Report: Northwestern received Big Ten payout of roughly $54 million for fiscal year 2018

Sam Richie/TNS

Northwestern and the Big Ten’s nine other long-standing members received a record payout of $54 million for the 2018 fiscal year.

Ella Brockway, Sports Editor

The Big Ten raised nearly $759 million in revenue during the 2018 fiscal year, according to federal tax returns provided by the conference last week to USA Today. Northwestern and the conference’s other nine long-standing members received a record payout of an estimated $54 million, the highest among all major conferences in the country.

The high total revenue figure comes largely from the $2.64 billion media rights deal that the Big Ten officially announced in the summer of 2017 and the success of the Big Ten Network. The number is also projected to rise, especially after the conference signs a new media rights deal after the current one expires in 2023.

The conference reported $512.9 million in revenue for the 2017 fiscal year, making this past year’s total a 48 percent increase. The per-school distribution — given in full to the ten long-standing members like Northwestern and partially to Maryland and Rutgers, who both joined the Big Ten in 2014 — increased to roughly $54 million from $38.5 million in 2017, according to the report.

The $759 million total largely exceeds that of any other conference. In February, the SEC announced a total revenue of around $604 million and a per-school distribution of about $43.1 million. The payouts for the other three major conferences — the Big 12, the ACC and the Pac-12 — were each projected to fall below $37 million for the 2018 fiscal year.

USA Today also reported that long-standing Big Ten member institutions like Northwestern “received more money from one revenue source than the vast majority of Division I athletics departments had in total.” More than two-thirds of the 213 public-school athletic programs outside the Big Ten reported less than $54 million in operating revenue for fiscal 2017, the report said.

While conference per-school shares make up a large chunk of a university athletic department’s total operating revenue, ticket sales and sponsorship deals also contribute to that number. The most recently available data from the U.S. Education Department’s Equity in Athletics study showed that Northwestern’s grand total revenue across all sports was $92.3 million for the 2017 fiscal year.

Northwestern’s number is an almost $8 million increase from fiscal year 2016, and a more than $60 million increase since 2003, the first year for which the data is available.

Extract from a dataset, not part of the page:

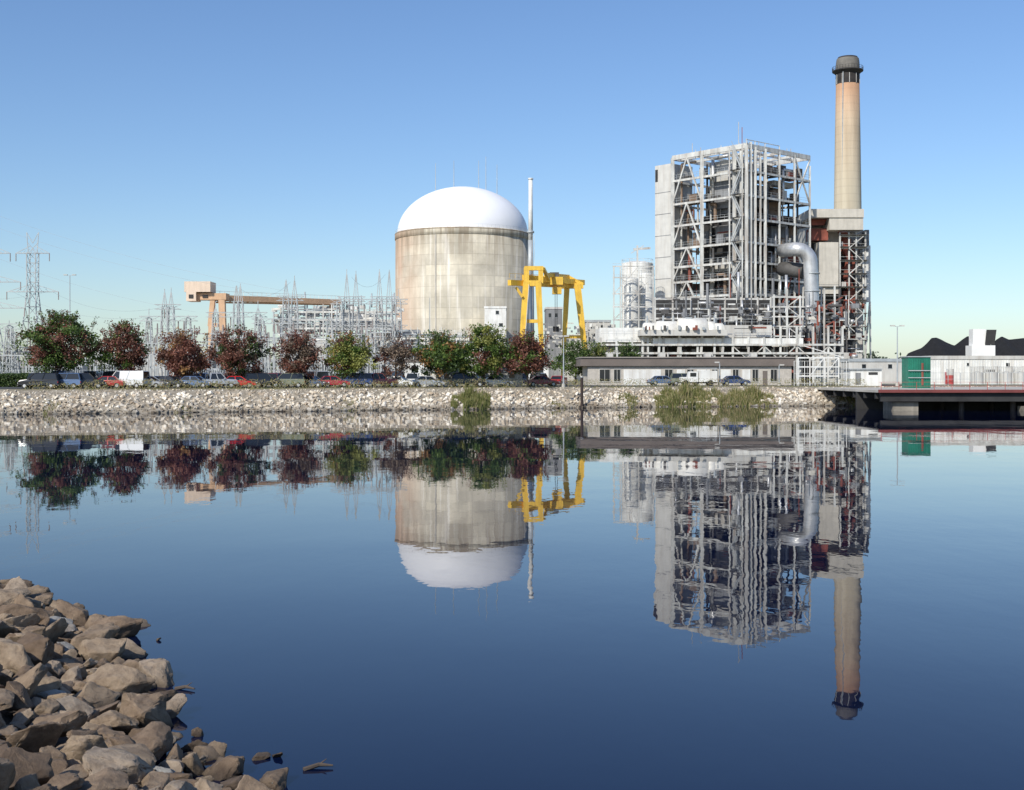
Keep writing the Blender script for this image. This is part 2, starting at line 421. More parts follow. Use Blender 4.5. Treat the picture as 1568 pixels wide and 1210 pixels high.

The $92.3 million in revenue is still the second-lowest in the Big Ten, according to the department’s study — Ohio State and Michigan led the conference with reported revenues of nearly $204 million and $173 million, respectively.

Football revenue for Northwestern increased by nearly $11 million to a total of $49 million for fiscal year 2017. The men’s basketball program reported a $5 million increase to $19.6 million for 2017, the year it made the NCAA Tournament for the first time ever. The men’s and women’s golf teams reported the next two highest revenues, at $335,045 and $340,095 respectively.

A February report compiled by consulting firm College Sports Solutions for Rutgers University predicted that the full per-school distributions that Big Ten institutions receive will increase to more than $69 million by 2029.